思いついたアイディアや構想などは、忘れないうちにメモしなければ消えてしまいます。

それに比べて、頭の中の原稿用紙に文章を書き、その一字一句まで覚えている。大宅壮一さんはこれができたとずいぶん前になにかで読んだことがあります。

大宅壮一全集をめくりながら、そんなことを思い出して調べてみると、ありました。

『中学には毎日1里の道を歩いて通ったのだが、この往復の時間が馬鹿にならない。ぼんやり歩いていてはつまらないと気がついて、そのあいだに何かものを考えるという習慣を作った。そしていつのまにか、頭の中に原稿用紙がちゃんと浮んできて、歩きながらそのマス目に文字を書きこむことができるようになった。将棋をさしながら道中をしたというのと同じだ。
だから学校から帰って机に向うと、あとはただ頭の中の原稿用紙に書いた文章を清書すればいいだけで、時間的には大いに助かった。だから原稿を書き直したりすることは全くなかった。』
(文春アーカイブス: https://bunshun.jp/articles/-/7063)

すごいことが出来るものですね。

教科書や本など、パラパラとめくれば、「見る」だけで写真をとったように画像で記憶できたという知人がいます。同じような才能なんでしょうね。
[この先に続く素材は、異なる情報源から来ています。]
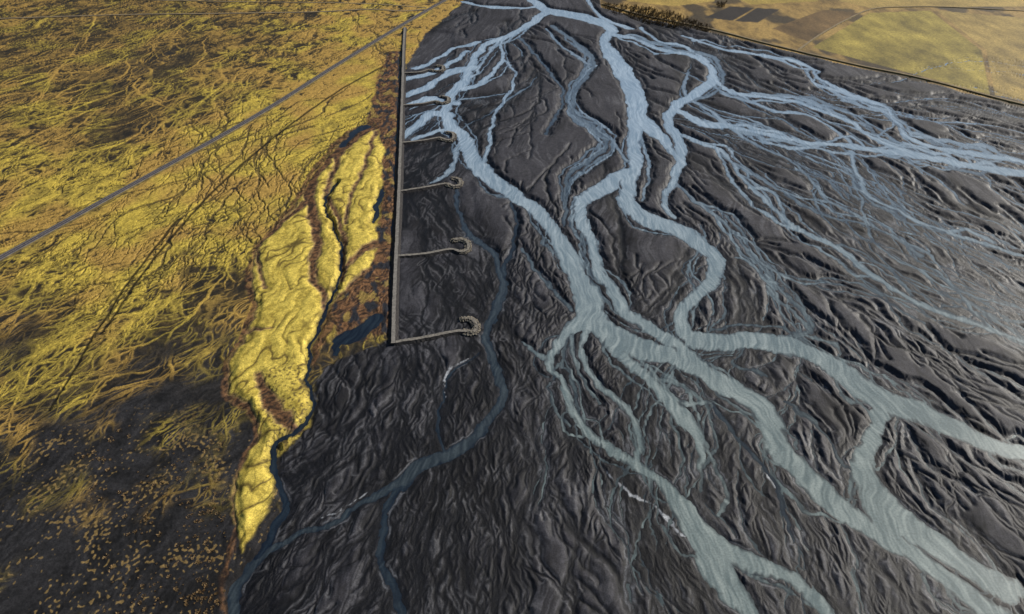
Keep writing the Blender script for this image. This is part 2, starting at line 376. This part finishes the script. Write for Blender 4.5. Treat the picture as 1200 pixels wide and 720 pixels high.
sc=mixc(brc*1.15,np.broadcast_to(C(.02,.022,.03),col.shape),sst(.1,.4,perlin(X/9,Y/20,104)+.3*F5))
sc=mixc(sc,np.broadcast_to(C(.34,.24,.06),col.shape),sst(.25,.45,perlin(X/14,Y/25,105)+.3*F5)*.7)
lc=mixc(lc,sc,stM*(1-lobM))
wl=np.exp(-np.maximum(sdw,0)/2.5)
lc=mixc(lc,np.broadcast_to(C(.024,.019,.016),col.shape),wl*.6)
col=mixc(col,lc,Lm)
# right farmland
rc=mixc(np.broadcast_to(C(.40,.26,.08),col.shape),np.broadcast_to(C(.14,.09,.03),col.shape),np.clip(.4+1.3*fbm(X/70,Y/160,3,120)+.4*perlin(X/12,Y/30,121),0,1))
rc=mixc(rc,np.broadcast_to(C(.035,.028,.020),col.shape),sst(.06,.24,fbm(X/90,Y/150,4,123))*.85)
def field(pts,c,amp=.2,stripe=0):
    global rc
    m=sst(1.5,-1.5,poly(pts,X,Y,12))
    t=np.clip(1+amp*fbm(X/25,Y/60,3,130)+amp*1.4*fbm(X/90,Y/120,3,133)+stripe*np.sin((X*.7+Y*.3)/6),.3,1.8)
    rc=rc+(c[None,None,:]*t[...,None]-rc)*m[...,None]
    return m
field([(952,56),(1018,16),(1090,13),(1150,60),(1160,112),(1080,90)],C(.30,.235,.05),.6,.03)
field([(1098,13),(1300,30),(1400,160),(1166,112),(1156,60)],C(.34,.24,.07),.5,.03)
field([(826,21),(856,8),(884,10),(858,25)],C(.028,.022,.02),.2)
field([(861,25.5),(887,10),(914,11.5),(888,27)],C(.030,.024,.02),.2)
field([(960,-14),(1090,-30),(1200,-8),(1200,8),(1020,10),(985,2)],C(.40,.28,.08),.3,.03)
field([(720,-18),(820,-24),(838,2),(790,8),(735,2)],C(.40,.28,.07),.3)
field([(905,34),(965,12),(1006,16),(948,50)],C(.15,.092,.035),.5)
field([(850,-6),(930,-12),(960,2),(880,6)],C(.36,.26,.06),.3)
col=mixc(col,rc,Rm)
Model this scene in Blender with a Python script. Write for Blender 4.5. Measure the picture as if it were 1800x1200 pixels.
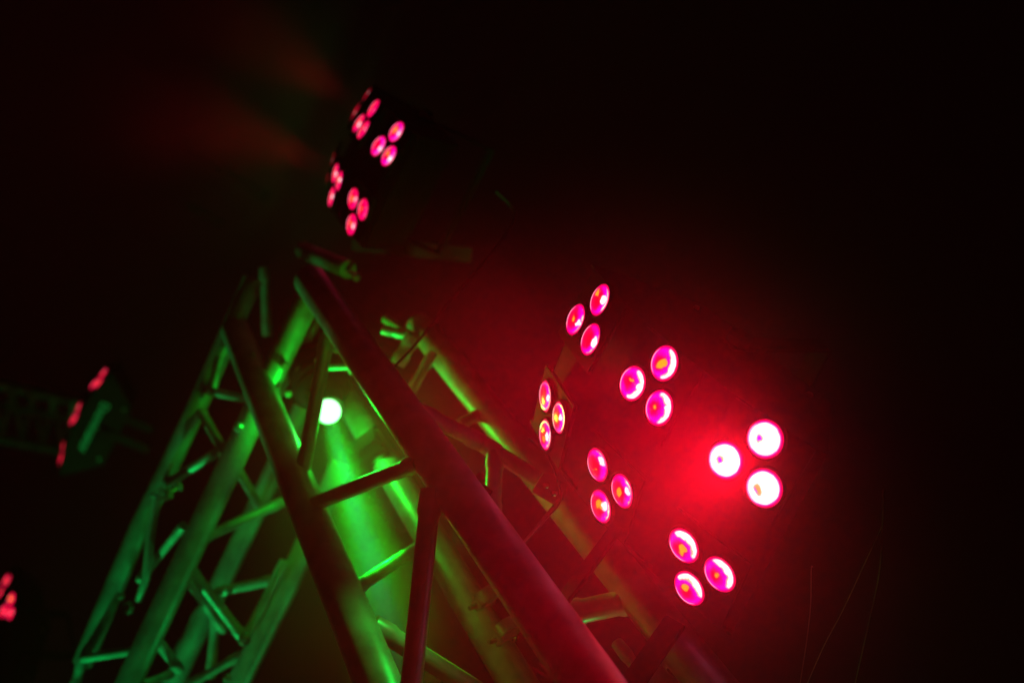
import bpy, bmesh, math, random
from mathutils import Matrix, Vector
random.seed(7)
for o in list(bpy.data.objects): bpy.data.objects.remove(o)
sc = bpy.context.scene
COL = sc.collection

# ------------------------------------------------------------------ camera, world, exposure
FPX = 1819.4                                   # focal length in pixels of the 1800 px wide photograph
# the tower rises straight up: its direction seen from the tilted, rolled camera
UP = Vector((-0.515, 0.525, -1.0)).normalized()
FW = Vector((0, 0, -1.0)); FW = (FW - UP * FW.dot(UP)).normalized()      # level direction the camera faces
RT = FW.cross(UP)
# rows: world axes expressed in camera axes (x right, y ahead, z up)
CW = Matrix((RT, FW, UP)).to_4x4()
CW = Matrix.Translation((0, 0, 1.6)) @ CW       # camera space -> world, eye height 1.6 m
cam_d = bpy.data.cameras.new('camera'); cam = bpy.data.objects.new('camera', cam_d); COL.objects.link(cam)
cam.matrix_world = CW
cam_d.sensor_width = 36; cam_d.lens = 36 * FPX / 1800
cam_d.clip_start = 0.05; cam_d.clip_end = 100
cam_d.dof.use_dof = True; cam_d.dof.focus_distance = 1.32; cam_d.dof.aperture_fstop = 2.4
sc.camera = cam
w = bpy.data.worlds.new('World'); sc.world = w; w.use_nodes = True
w.node_tree.nodes['Background'].inputs[0].default_value = (0.004, 0.0009, 0.0008, 1)
w.node_tree.nodes['Background'].inputs[1].default_value = 0.25
sc.view_settings.view_transform = 'Standard'; sc.view_settings.look = 'None'
sc.view_settings.exposure = 0.3; sc.view_settings.gamma = 1
sc.cycles.use_denoising = True
sc.cycles.volume_bounces = 0
sc.cycles.max_bounces = 5
sc.cycles.sample_clamp_indirect = 3

def cs(px, py, z):                              # photograph pixel + distance along the axis -> camera space
    return Vector(((px - 900) / FPX * z, -(py - 600) / FPX * z, -z))
def ws(px, py, z): return CW @ cs(px, py, z)

def spot(name, pos, direction, power, color, angle, blend=0.6, radius=0.02):
    l = bpy.data.lights.new(name, 'SPOT'); l.energy = power; l.color = color
    l.spot_size = math.radians(angle); l.spot_blend = blend; l.shadow_soft_size = radius
    o = bpy.data.objects.new(name, l); COL.objects.link(o)
    o.location = pos; o.rotation_euler = direction.to_track_quat('-Z', 'Y').to_euler()
    return o
def dir_w(v): return (CW.to_3x3() @ Vector(v)).normalized()
GREEN = (0.0, 1.0, 0.15)
# green stage lamps outside the frame that rake the trusses
def aim(name, a, b, power, angle, radius=0.04, color=GREEN, blend=0.5):
    pa, pb = CW @ Vector(a), CW @ Vector(b)
    return spot(name, pa, (pb - pa).normalized(), power, color, angle, blend, radius)
aim('green_lamp_low', (-1.48, -2.2, -1.80), (-0.60, -0.42, -2.14), 95, 26)
aim('green_lamp_side', (0.20, -1.45, -1.9), (-0.62, -0.36, -2.15), 3.4, 28)
aim('green_lamp_right', (0.45, -1.9, -1.45), (0.13, -0.34, -1.45), 15, 12)
aim('green_lamp_far', (-1.42, -1.45, -3.0), (-1.74, -0.33, -4.3), 15, 32)
aim('green_lamp_farthest', (-2.3, -2.4, -4.2), (-2.45, -0.33, -5.15), 3.5, 34)

SM = (0.75, 0.26, 0.6)                            # smoke densities
REDP = 3.6
# ------------------------------------------------------------------ materials
def mat(name):
    m = bpy.data.materials.new(name); m.use_nodes = True
    return m, m.node_tree, m.node_tree.nodes['Principled BSDF']
class NX:
    def __init__(s, nt): s.nt = nt
    def m(s, op, a, b=None, c=None):
        n = s.nt.nodes.new('ShaderNodeMath'); n.operation = op
        for i, v in enumerate((a, b, c)):
            if v is None: continue
            if isinstance(v, (int, float)): n.inputs[i].default_value = v
            else: s.nt.links.new(v, n.inputs[i])
        return n.outputs[0]
    def step(s, v, lo, hi):
        n = s.nt.nodes.new('ShaderNodeMapRange'); n.interpolation_type = 'SMOOTHSTEP'
        s.nt.links.new(v, n.inputs[0]); n.inputs[1].default_value = lo; n.inputs[2].default_value = hi
        return n.outputs[0]
    def mix(s, f, a, b):
        n = s.nt.nodes.new('ShaderNodeMix'); n.data_type = 'RGBA'
        s.nt.links.new(f, n.inputs[0])
        for i, v in ((6, a), (7, b)):
            if isinstance(v, tuple): n.inputs[i].default_value = (*v, 1)
            else: s.nt.links.new(v, n.inputs[i])
        return n.outputs[2]
def tube_metal(name, base, rough, metal):
    m, nt, b = mat(name); N = NX(nt)
    tc = nt.nodes.new('ShaderNodeTexCoord')
    n1 = nt.nodes.new('ShaderNodeTexNoise'); n1.inputs['Scale'].default_value = 14; n1.inputs['Detail'].default_value = 5
    n2 = nt.nodes.new('ShaderNodeTexNoise'); n2.inputs['Scale'].default_value = 90; n2.inputs['Detail'].default_value = 3
    nt.links.new(tc.outputs['Object'], n1.inputs[0]); nt.links.new(tc.outputs['Object'], n2.inputs[0])
    f = N.step(n1.outputs[0], 0.3, 0.7)
    nt.links.new(N.mix(f, tuple(c * 0.45 for c in base), base), b.inputs['Base Color'])
    nt.links.new(N.m('ADD', N.m('MULTIPLY', n2.outputs[0], 0.22), rough - 0.1), b.inputs['Roughness'])
    b.inputs['Metallic'].default_value = metal
    bp = nt.nodes.new('ShaderNodeBump'); bp.inputs['Strength'].default_value = 0.12; bp.inputs['Distance'].default_value = 0.002
    nt.links.new(n2.outputs[0], bp.inputs['Height']); nt.links.new(bp.outputs[0], b.inputs['Normal'])
    return m
ALU = tube_metal('satin_aluminium', (0.55, 0.56, 0.57), 0.42, 0.35)
ALU_B = tube_metal('brace_aluminium', (0.6, 0.61, 0.62), 0.36, 0.35)
STEEL = tube_metal('zinc_bolt', (0.6, 0.6, 0.58), 0.3, 0.8)
BLACK = tube_metal('black_powder_coat', (0.011, 0.011, 0.012), 0.7, 0.0)
BLACK.node_tree.nodes['Principled BSDF'].inputs['Specular IOR Level'].default_value = 0.2
RUBBER = tube_metal('cable_rubber', (0.02, 0.02, 0.02), 0.6, 0.0)
WIRE = tube_metal('pale_thread', (0.8, 0.8, 0.8), 0.5, 0.0)
PRINT, _nt, _b = mat('white_print'); _b.inputs['Base Color'].default_value = (0.8, 0.8, 0.8, 1); _b.inputs['Roughness'].default_value = 0.5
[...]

散歩の途中で、思いついたこと、考えたことを音声入力でメモをとってます。話すことばがそのまま文章になるので、つぎはぎや言い換え、差し替えをすればある程度かたちになります。でも、それだけでは到底note原稿にはなりません。

では、大矢壮一さんが音声入力をつかったらどうなるでしょうか。
「頭の中の原稿を読み返すだけだから、口述筆記と同じじゃないか」

文字起こしには役立つでしょうが、残念ながらそれだけのように思えます。